LAHORE, April 17: The recent increase of Rs10 per bag in urea price will cost growers additional Rs1 billion, claims farmer bodies.
They said the increase was totally unjustified because there was no apparent increase in the cost of production. The main input was that of gas feed in case of urea, and its prices had been constant during the last three years.
They also bemoaned manufacturers policy of ‘go slow on production and go fast on profits’: the production has been constant for the last six years whereas prices have risen by 59 per cent. Their policy of keeping a permanent shortage in the market and reap windfall profits by increasing price was corollary of failure of governance, they said.
An agriculture expert, Ibrahim Mughal, said the gas price had almost been constant during the last three years, which was the main ingredient in case of urea fertiliser. The gas feed had been costing the manufacturers some Rs36.77 per MMBTU for the last three years. Similarly, gas for power production cost them Rs182.09 per MMBTU for the same number of years. This showed that there had been no major change in the cost of production. Then why was an increase, he wondered. This was a system failure. The government had been failing in almost every sector, be it cement, sugar, flour or horticulture, and farmers were made to pay the cost of this failure, he said.

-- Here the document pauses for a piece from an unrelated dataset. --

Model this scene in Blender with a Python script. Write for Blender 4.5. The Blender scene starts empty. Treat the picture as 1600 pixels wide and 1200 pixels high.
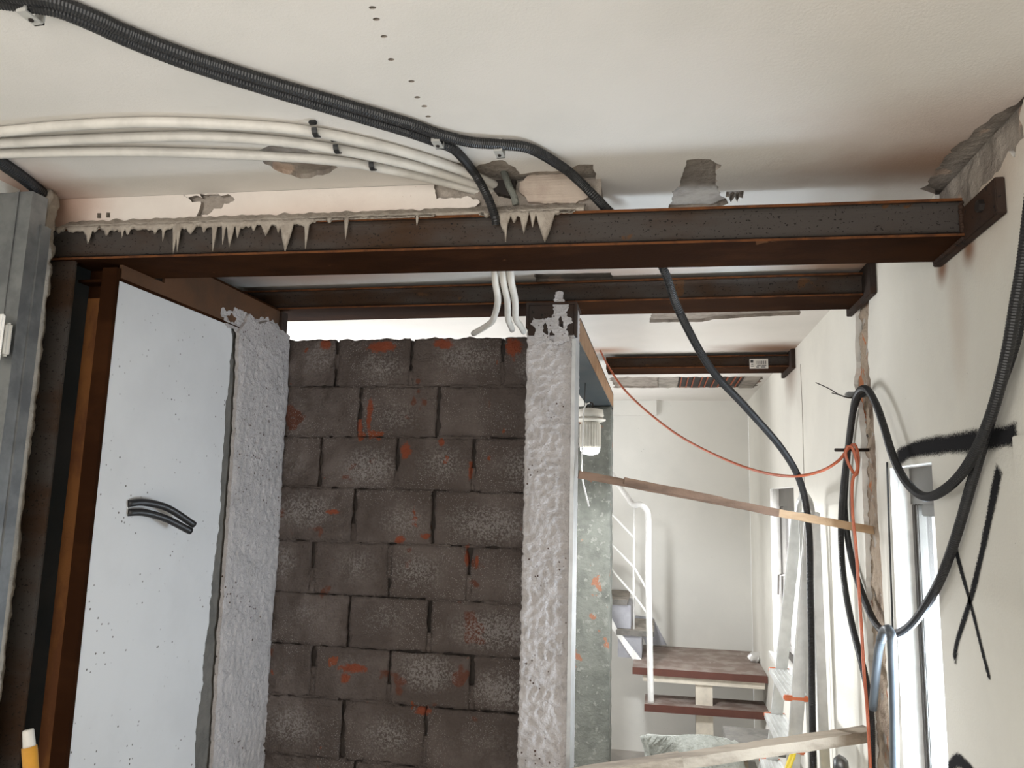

Out of six million tons of fertiliser consumption in the country, 4.7 million tons was urea — 78 per cent of total consumption, he said. That showed how the urea price increase could hurt the farmers. An increase of Rs10 per bag could fetch manufacturer Rs1 billion as around 10 million bags were sold in the country. The prices of agriculture outputs were being kept constant, but the cost of inputs was skyrocketing every year. This had already hurt our agriculture beyond redemption and soon completely devastate it, he warned.
Farooq Bajwa of the Farmers Associates of Pakistan had his own statistics to prove how manufacturers were fleecing farmers. He said during 2000-01, manufacturers produced 2.289 million tons of nutrient urea and national consumption was 2.963 million tons, with a shortfall of 0.665 million tons. In the year 2001-02, the local production was 2.286 million tons and consumption 2.929 million tons — a shortfall of 0.643 million tons. Next year, the ratio was 2.315 million tons and 3.020 million tons and the gap widened to 0.705 million tons. In the year 2004-05, the gap widened further to 0.976 million tons — production 2.718 million tons and consumption 3.694 million tons. The pattern showed that all manufacturers were keeping production at a constant factor and making profits at the so-called demand-supply pressure.
Farmers were forced to consume more and more fertiliser because of deteriorating soil health, he said and added: “The manufacturers are busy increasing price because no one can question it. In the last five years, the urea price has gone up from Rs327 per bag to Rs510 — a phenomenal increase of 59 per cent. This is tantamount to fiscal slaughtering of farmers.”
Zafar Husain Khan, a farmer from Rahim Yar Khan, claimed that prices of agriculture outputs were crashing every season. The wheat price this season was a case in point. The price in southern Punjab was already sliding and hovering around Rs370 per 40kg against the officially declared price of Rs415. It was criminal in these circumstances to increase input prices while keeping a lid on output, he lamented.